Ebbene: «sono stati giorni di gioia, svago, condivisione, sono stati giorni di grazia – riprende De Molli –. Anzitutto: operatori e ospiti hanno condiviso attività e servizi, come il preparare la tavola insieme, senza restare ingabbiati in ruoli distinti – chi assiste, chi è assistito. Abbiamo visto gli adolescenti stranieri – quelli che la burocrazia chiama “minori stranieri non accompagnati” – affezionarsi ai bambini più piccoli, tenerli in braccio, giocare con loro. Abbiamo visto due persone che non s’erano mai viste in vita loro – un italiano, che vive in un appartamento gestito da noi, e un cristiano pakistano rifugiato in Italia – sedersi fianco a fianco sul pullman e condividere la tenda come fossero amici da sempre.
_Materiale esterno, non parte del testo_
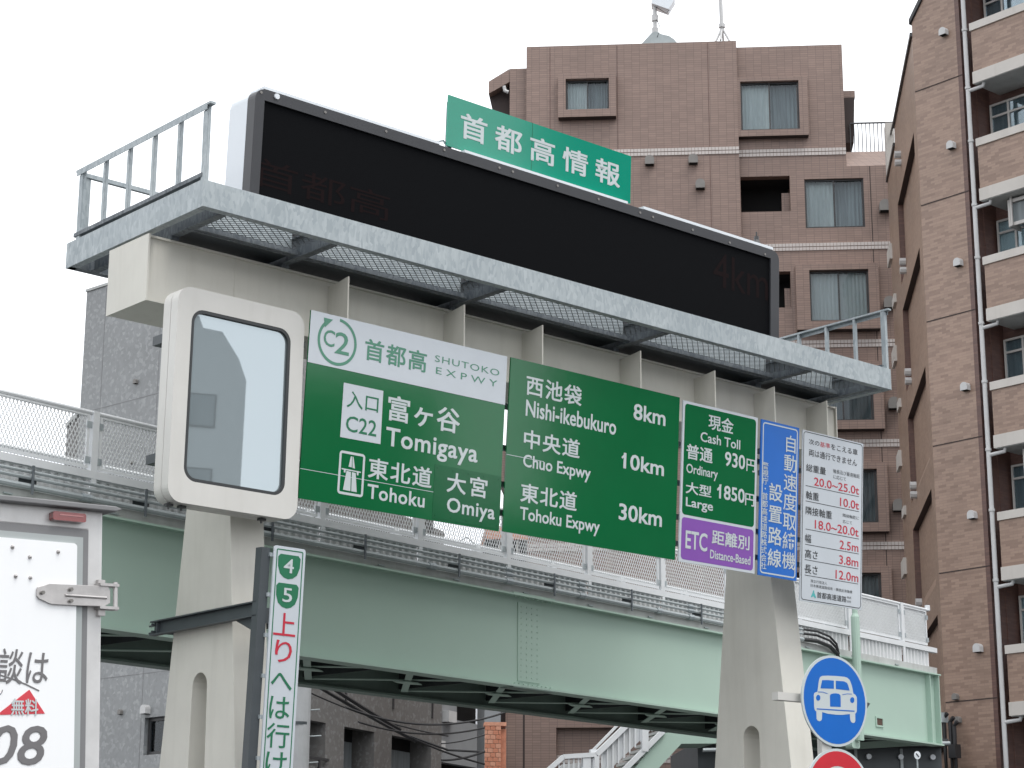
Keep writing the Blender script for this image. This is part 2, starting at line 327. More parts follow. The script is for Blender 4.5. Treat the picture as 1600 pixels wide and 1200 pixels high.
LEDR, t_, b_ = newmat('faint_red_led'); b_.inputs['Specular IOR Level'].default_value = .07; b_.inputs['Roughness'].default_value = .75; b_.inputs['Base Color'].default_value = (.008, .0045, .005, 1); b_.inputs['Emission Color'].default_value = (.5, .05, .03, 1); b_.inputs['Emission Strength'].default_value = .0014

# ------------------------------------------------------------------ lettering (flat print, drawn with the built-in face)
def text_mesh(s, bold=.012, space=1.0, line=1.0, shear=0):
    c = bpy.data.curves.new('lettering', 'FONT'); c.body = s; c.size = 1; c.offset = bold; c.resolution_u = 3; c.space_character = space; c.space_line = line; c.shear = shear
    o = bpy.data.objects.new('lettering', c); col.objects.link(o)
    dg = bpy.context.evaluated_depsgraph_get(); me = bpy.data.meshes.new_from_object(o.evaluated_get(dg), preserve_all_data_layers=False, depsgraph=dg)
    bpy.data.objects.remove(o); bpy.data.curves.remove(c); me.materials.clear(); return me
def lettering(s, parent, fr, tl, br, y, m, bold=.014, base=False, space=1.0, line=1.0, shear=0, off=(0, 0, 0), rot=0):
    """fit the ink of s between two opposite corners on the plane y of the frame"""
    x0, z1 = fr.P(*tl, y); x1, z0 = fr.P(*br, y)
    me = text_mesh(s, min(bold, .004), space, line, shear); me.name = 'lettering'
    d = max(0, bold - .003)
    if d > 0:                       # heavier weight: overprint small shifts, each a fraction of a millimetre apart
        vs0 = [tuple(v.co) for v in me.vertices]; fs0 = [tuple(p.vertices) for p in me.polygons]; vs = []; fs = []
        for i, (dx, dz) in enumerate(((-d, -d), (d, -d), (-d, d), (d, d))):
            n = len(vs); vs += [(a + dx, b + dz, i * .0003) for a, b, c in vs0]; fs += [tuple(j + n for j in f) for f in fs0]
        bpy.data.meshes.remove(me); me = bpy.data.meshes.new('lettering'); me.from_pydata(vs, [], fs)
    xs = [v.co.x for v in me.vertices]; ys = [v.co.y for v in me.vertices]
    ax, bx, ay, by = min(xs), max(xs), (0 if base else min(ys)), max(ys)
    for v in me.vertices:
        v.co = Vector((x0 + (v.co.x - ax) / (bx - ax) * (x1 - x0) - off[0], y - v.co.z - off[1], z0 + (v.co.y - ay) / (by - ay) * (z1 - z0) - off[2]))
    me.materials.append(m)
    o = bpy.data.objects.new('lettering', me); o['kind'] = 'thing'; col.objects.link(o); o.parent = parent; return o
def Z(ox, oy, s):
    """reading positions off an enlarged view: origin and scale"""
    return lambda x, y: (ox + x / s, oy + y / s)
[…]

Abbiamo fatto belle passeggiate, commisurate sulle capacità di ciascuno. Dalla carne halal al cibo per i vegetariani, abbiamo cercato di avere attenzione alle necessità di tutti. Ecco: i nostri ospiti, forse “contagiati” dallo stile di Casa della Carità, hanno saputo vivere nell’accoglienza reciproca e nella fraternità. E poter godere della bellezza del creato e delle relazioni umane, è stata una grazia per tutti. Che ti rigenera. E di rigenerazione ha bisogno anche, o ancor più, chi vive condizioni di difficoltà e fragilità. E mi è venuto in mente Isaia 25,6: Preparerà il Signore degli eserciti / per tutti i popoli, su questo monte, / un banchetto di grasse vivande, / un banchetto di vini eccellenti...».
I campeggiatori hanno portato a Milano l’aria del Gran Paradiso respirata a fine luglio in Valsavarenche. «I ragazzi di Casa Francesco, rientrati dal campeggio, ci hanno chiesto di poter rivedere i bambini conosciuti a Bien, ai quali si erano affezionati. Così abbiamo organizzato una merenda insieme», racconta padre Maraschi. Scrivi: minori stranieri non accompagnati. E in tanti si accende la lampadina sulle parole “bisogno” e “problema”. Se non peggio. Invece: «messi nella condizione giusta, si rivelano persone capaci di generosità, accoglienza, bellezza». Tutto questo non s’improvvisa. «C’è un lavoro di preparazione, c’è una condivisione costruita nel tempo, che coinvolge operatori, volontari, ospiti – sottolinea padre Maraschi –. Queste esperienze vanno preparate concretamente. E vanno sognate, prima. Quel che raccogli, poi, è sovrabbondante. E vale anche per la città: le cose vanno preparate e sognate, perché si possano attivare dinamiche di generosità».
«Questa è la sfida di Casa della Carità – incalza don Selmi –: imparare a vivere insieme – nella stessa Casa, nella stessa città – scoprendo e apprezzando la ricchezza dell’altro. Com’è accaduto col nostro campeggio, come accade con le iniziative estive di tanti oratori». Don Selmi cita il discorso del cardinal Martini del 28 giugno 2002 al Consiglio comunale: «Milano non può, nel nome dell’identità, perdere la sua vocazione all’apertura, perché proprio questa è iscritta nella sua identità, cioè la capacità di integrare il nuovo e il diverso». «Martini – riprende don Selmi – pensava a Casa della Carità come ad un osservatorio, un luogo da cui guardare Milano, uno strumento con cui misurare la città nella sua capacità di essere a grandezza d’uomo». Una vocazione da portare anche in campeggio. Per fare dell’estate un incontro di popoli che costruisce e rinnova la città.